Category: Economic Conspiracy
- The Great Reset of 1929
The Great Reset of 1929 was the theory that the Great Depression was not merely a collapse caused by speculation, structural weakness, monetary contraction, and financial panic, but a controlled burn of the economy designed to wipe out smaller wealth, reorganize ownership, and tighten elite command over credit and industry. The label “Great Reset” is retrospective, but the theory itself interprets the crash and depression as a deliberate clearing operation. In this view, mass unemployment, bankruptcies, and bank failures were not simply tragic outcomes; they were the mechanism by which an old economic landscape was destroyed and a more centralized one prepared.

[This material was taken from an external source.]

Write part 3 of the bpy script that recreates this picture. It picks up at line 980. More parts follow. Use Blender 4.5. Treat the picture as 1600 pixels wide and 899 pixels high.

Because the crash of 1929 really was preceded by speculation and followed by enormous financial concentration and institutional reform, the theory has remained one of the most durable elite-management narratives of the era.
- The Planned Depression
The Planned Depression was the belief that the Great Depression was not an uncontrolled collapse but a deliberately induced contraction in which the Federal Reserve and allied financial interests shrank the money supply, tightened credit, and triggered foreclosure in order to absorb farms, homes, businesses, and productive assets at distressed prices. In this theory, the crash of 1929 was only the public spectacle; the true mechanism was monetary strangulation. The theory drew strength from the real historical fact that the money supply fell sharply between 1929 and 1933, banks failed in waves, and ownership shifted dramatically as borrowers lost access to credit. The conspiracy version converted monetary failure into intentional liquidation.